Senate Finance Includes Ag Tax Extensions

Tax extenders

ag tax breakLast week brought good news for renewing tax breaks that are significant for agriculture. The Senate Finance Committee has now included those in a package of tax extenders. Senate Finance Chair Ron Wyden agreed to revive several key ag-related tax breaks that expired last year, and American Farm Bureau Tax Adviser Pat Wolff says one of those is big for agriculture.

“The big news for farmers and ranchers is that section 179 small business extending is continued for two years at the level it was last year, which is $500,000 maximum deduction.”

Small business expensing allows tax write-offs in the same year as purchases. The 500,000-dollar deduction fell to 25,000 at the end of last year, much less than a single piece of farm equipment. Another big break was for biofuels.

“And this means it would be continued for two years or all the biodiesel and cellulosic biodiesel tax credits.”

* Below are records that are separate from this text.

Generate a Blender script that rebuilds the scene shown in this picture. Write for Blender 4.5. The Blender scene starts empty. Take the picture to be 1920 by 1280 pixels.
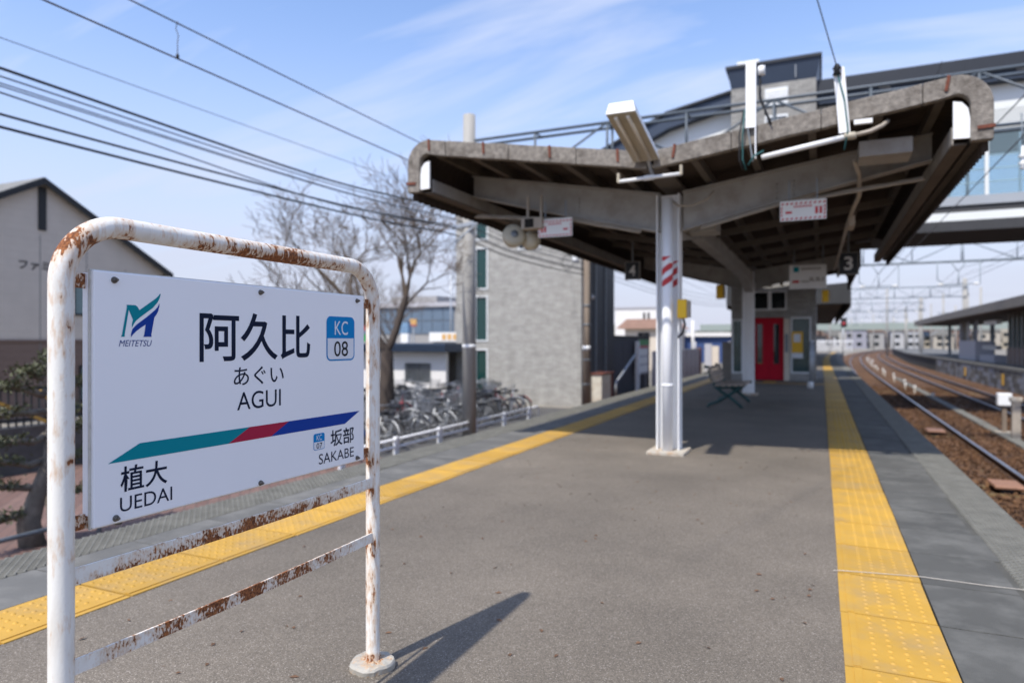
import bpy, bmesh, math, random
from mathutils import Vector, Matrix, noise as mnoise
R = math.radians
SC = bpy.context.scene
COL = SC.collection

# ------------------------------------------------------------------ camera, sky, sun, exposure
cam_d = bpy.data.cameras.new("camera")
cam = bpy.data.objects.new("camera", cam_d)
COL.objects.link(cam)
cam.location = (0, 0, 1.3)
cam.rotation_euler = (R(90), 0, R(24.376))
cam_d.sensor_width = 36
cam_d.lens = 24.0
cam_d.clip_start = 0.05
cam_d.clip_end = 5000
cam_d.dof.use_dof = True
cam_d.dof.focus_distance = 2.05
cam_d.dof.aperture_fstop = 2.0
cam_d.dof.aperture_blades = 9
SC.camera = cam

SUN_EL = R(56.0)
SHX, SHY = 0.235, 0.972                      # the way shadows fall on the ground
TO_SUN = Vector((-SHX * math.cos(SUN_EL), -SHY * math.cos(SUN_EL), math.sin(SUN_EL))).normalized()
world = bpy.data.worlds.new("World")
SC.world = world
world.use_nodes = True
wn = world.node_tree.nodes
wl = world.node_tree.links
wn.clear()
w_out = wn.new("ShaderNodeOutputWorld")
w_bg = wn.new("ShaderNodeBackground")
w_sky = wn.new("ShaderNodeTexSky")
w_sky.sky_type = 'NISHITA'
w_sky.sun_disc = False
w_sky.sun_elevation = SUN_EL
w_sky.sun_rotation = math.atan2(TO_SUN.x, TO_SUN.y)
w_sky.altitude = 20
w_sky.air_density = 1.0
w_sky.dust_density = 0.35
w_sky.ozone_density = 2.4
w_bg.inputs['Strength'].default_value = 0.128
# thin high cirrus: a soft streaky layer mapped on a plane far above
w_geo = wn.new("ShaderNodeNewGeometry")
w_sep = wn.new("ShaderNodeSeparateXYZ")
w_abs = wn.new("ShaderNodeMath"); w_abs.operation = 'ABSOLUTE'
w_max = wn.new("ShaderNodeMath"); w_max.operation = 'ADD'; w_max.inputs[1].default_value = 0.22
w_dx = wn.new("ShaderNodeMath"); w_dx.operation = 'DIVIDE'
w_dy = wn.new("ShaderNodeMath"); w_dy.operation = 'DIVIDE'
w_cmb = wn.new("ShaderNodeCombineXYZ")
w_neg = wn.new("ShaderNodeVectorMath"); w_neg.operation = 'SCALE'; w_neg.inputs['Scale'].default_value = -1.0
w_map = wn.new("ShaderNodeMapping")
w_map.inputs['Rotation'].default_value = (0, 0, R(28))
w_map.inputs['Location'].default_value = (3.1, 0.7, 0)
w_map.inputs['Scale'].default_value = (0.5, 1.9, 1)
w_no = wn.new("ShaderNodeTexNoise")
w_no.inputs['Scale'].default_value = 1.7
w_no.inputs['Detail'].default_value = 6
w_no.inputs['Roughness'].default_value = 0.55
w_no.inputs['Distortion'].default_value = 0.8
w_rmp = wn.new("ShaderNodeValToRGB")
w_rmp.color_ramp.elements[0].position = 0.47
w_rmp.color_ramp.elements[0].color = (0, 0, 0, 1)
w_rmp.color_ramp.elements[1].position = 0.66
w_rmp.color_ramp.elements[1].color = (0.45, 0.45, 0.45, 1)
w_mix = wn.new("ShaderNodeMixRGB")
w_mix.inputs['Color2'].default_value = (3.6, 3.7, 4.2, 1)
wl.new(w_geo.outputs['Incoming'], w_neg.inputs[0])
wl.new(w_neg.outputs['Vector'], w_sep.inputs[0])
wl.new(w_sep.outputs['Z'], w_abs.inputs[0]); wl.new(w_abs.outputs[0], w_max.inputs[0])
wl.new(w_sep.outputs['X'], w_dx.inputs[0]); wl.new(w_max.outputs[0], w_dx.inputs[1])
wl.new(w_sep.outputs['Y'], w_dy.inputs[0]); wl.new(w_max.outputs[0], w_dy.inputs[1])
wl.new(w_dx.outputs[0], w_cmb.inputs['X']); wl.new(w_dy.outputs[0], w_cmb.inputs['Y'])
wl.new(w_cmb.outputs[0], w_map.inputs['Vector'])
wl.new(w_map.outputs[0], w_no.inputs['Vector'])
wl.new(w_no.outputs['Fac'], w_rmp.inputs['Fac'])
wl.new(w_rmp.outputs['Color'], w_mix.inputs['Fac'])
w_tn = wn.new("ShaderNodeMixRGB"); w_tn.blend_type = 'MULTIPLY'; w_tn.inputs['Fac'].default_value = 1.0
w_tn.inputs['Color2'].default_value = (0.98, 0.945, 1.0, 1)
wl.new(w_sky.outputs['Color'], w_tn.inputs['Color1'])
wl.new(w_tn.outputs['Color'], w_mix.inputs['Color1'])
# pale haze towards the horizon, the same all round
w_hz = wn.new("ShaderNodeMapRange"); w_hz.interpolation_type = 'SMOOTHSTEP'
w_hz.inputs['From Min'].default_value = 0.02; w_hz.inputs['From Max'].default_value = 0.46
w_hz.inputs['To Min'].default_value = 0.95; w_hz.inputs['To Max'].default_value = 0.0
w_mh = wn.new("ShaderNodeMixRGB"); w_mh.inputs['Color2'].default_value = (2.45, 2.58, 3.18, 1)
wl.new(w_abs.outputs[0], w_hz.inputs['Value'])
wl.new(w_hz.outputs[0], w_mh.inputs['Fac'])
wl.new(w_mix.outputs['Color'], w_mh.inputs['Color1'])
wl.new(w_mh.outputs['Color'], w_bg.inputs['Color'])
wl.new(w_bg.outputs[0], w_out.inputs['Surface'])

sun_d = bpy.data.lights.new("sun", 'SUN')
sun_d.energy = 2.4
sun_d.angle = R(0.9)
sun_d.color = (1.0, 0.955, 0.89)
sun = bpy.data.objects.new("sun", sun_d)
COL.objects.link(sun)
sun.rotation_euler = (-TO_SUN).to_track_quat('-Z', 'Y').to_euler()
sun.location = (0, 0, 30)
SC.view_settings.view_transform = 'Standard'
SC.view_settings.look = 'None'
SC.view_settings.exposure = 1.06
SC.view_settings.gamma = 1.0
SC.view_settings.use_curve_mapping = False
SC.render.engine = 'CYCLES'
SC.cycles.use_denoising = True
SC.cycles.max_bounces = 8
SC.cycles.sample_clamp_indirect = 8

# ------------------------------------------------------------------ materials
MATS = {}


def nodes_of(name):
    m = bpy.data.materials.new(name)
    m.use_nodes = True
    nt = m.node_tree
    return m, nt, nt.nodes, nt.links, nt.nodes["Principled BSDF"]


def rgb(c):
    return (c[0], c[1], c[2], 1)


def mat(name, col, rough=0.6, metal=0.0, var=0.15, scale=6.0, bump=0.0, bscale=40.0, dirt=None, dirt_amt=0.4,
        dirt_scale=2.0, stretch=(1, 1, 1), spec=0.5, each=0.0):
    """plain surface: base colour with soft variation, optional stains and fine relief"""
    m, nt, N, L, b = nodes_of(name)
    tc = N.new("ShaderNodeTexCoord")
    mp = N.new("ShaderNodeMapping")
    mp.inputs['Scale'].default_value = stretch
    L.new(tc.outputs['Object'], mp.inputs['Vector'])
    no = N.new("ShaderNodeTexNoise")
    no.inputs['Scale'].default_value = scale
    no.inputs['Detail'].default_value = 5
    L.new(mp.outputs[0], no.inputs['Vector'])
    hv = N.new("ShaderNodeMapRange")
    hv.inputs['From Min'].default_value = 0.25
    hv.inputs['From Max'].default_value = 0.75
    hv.inputs['To Min'].default_value = 1 - var
    hv.inputs['To Max'].default_value = 1 + var
    L.new(no.outputs['Fac'], hv.inputs['Value'])
    mul = N.new("ShaderNodeVectorMath"); mul.operation = 'SCALE'
    mul.inputs[0].default_value = col
    L.new(hv.outputs[0], mul.inputs['Scale'])
    out = mul.outputs['Vector']
    if each:                                   # every piece has its own slight tone
        oi = N.new("ShaderNodeObjectInfo")
        er = N.new("ShaderNodeMapRange"); er.inputs['To Min'].default_value = 1 - each; er.inputs['To Max'].default_value = 1 + each * .6
        L.new(oi.outputs['Random'], er.inputs['Value'])
        em = N.new("ShaderNodeVectorMath"); em.operation = 'SCALE'
        L.new(out, em.inputs[0]); L.new(er.outputs[0], em.inputs['Scale'])
        ov = N.new("ShaderNodeVectorMath"); ov.operation = 'ADD'
        L.new(mp.outputs[0], ov.inputs[0]); os_ = N.new("ShaderNodeMath"); os_.operation = 'MULTIPLY'; os_.inputs[1].default_value = 40
        L.new(oi.outputs['Random'], os_.inputs[0]); L.new(os_.outputs[0], ov.inputs[1])
        mp = ov
        out = em.outputs['Vector']
    if dirt:
        n2 = N.new("ShaderNodeTexNoise")
        n2.inputs['Scale'].default_value = dirt_scale
        n2.inputs['Detail'].default_value = 8
        n2.inputs['Roughness'].default_value = 0.65
        L.new(mp.outputs[0], n2.inputs['Vector'])
        rp = N.new("ShaderNodeMapRange")
        rp.inputs['From Min'].default_value = 0.46
        rp.inputs['From Max'].default_value = 0.72
        rp.inputs['To Max'].default_value = dirt_amt
        L.new(n2.outputs['Fac'], rp.inputs['Value'])
        mx = N.new("ShaderNodeMixRGB")
        mx.inputs['Color2'].default_value = rgb(dirt)
        L.new(rp.outputs[0], mx.inputs['Fac'])
        L.new(out, mx.inputs['Color1'])
        out = mx.outputs['Color']
    L.new(out, b.inputs['Base Color'])
    b.inputs['Roughness'].default_value = rough
    b.inputs['Metallic'].default_value = metal
    b.inputs['Specular IOR Level'].default_value = spec
    if bump:
        n3 = N.new("ShaderNodeTexNoise")
        n3.inputs['Scale'].default_value = bscale
        n3.inputs['Detail'].default_value = 4
        L.new(tc.outputs['Object'], n3.inputs['Vector'])
        bp = N.new("ShaderNodeBump")
        bp.inputs['Strength'].default_value = bump
        bp.inputs['Distance'].default_value = 0.01
        L.new(n3.outputs['Fac'], bp.inputs['Height'])
        L.new(bp.outputs[0], b.inputs['Normal'])
    MATS[name] = m
    return m


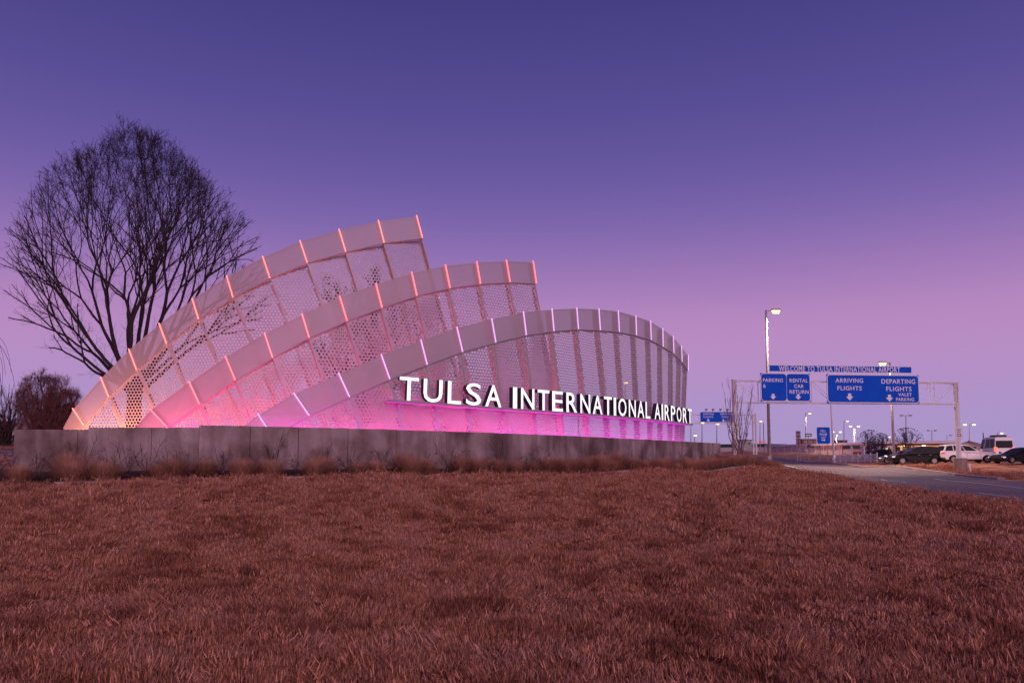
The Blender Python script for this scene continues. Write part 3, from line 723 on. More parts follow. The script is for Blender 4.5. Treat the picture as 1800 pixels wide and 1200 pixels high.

The dollar per gallon biodiesel credit expired at the end of 2012. Wyden also agreed after some committee jostling to add back to his proposal the wind electricity tax credit. Both were important to Iowa Senator Chuck Grassley.

“Due to both economic and security reasons I am pleased that the chairman included the biodiesel credit in his original mark and has accepted my amendment to extend the wind production tax credit to a modified mark.”

The bill also renews a deduction for donating conservation easements. Chairman Wyden included non-binding sense of the committee language that this would be the last tax extender bill before comprehensive reform, an apparent olive branch to retiring House Tax Chair Dave Camp, and a nod to Wyden’s predecessor Max Baucus. Both pushed hard for sweeping tax reform and Camp has now opened the door to permanently extending some tax breaks.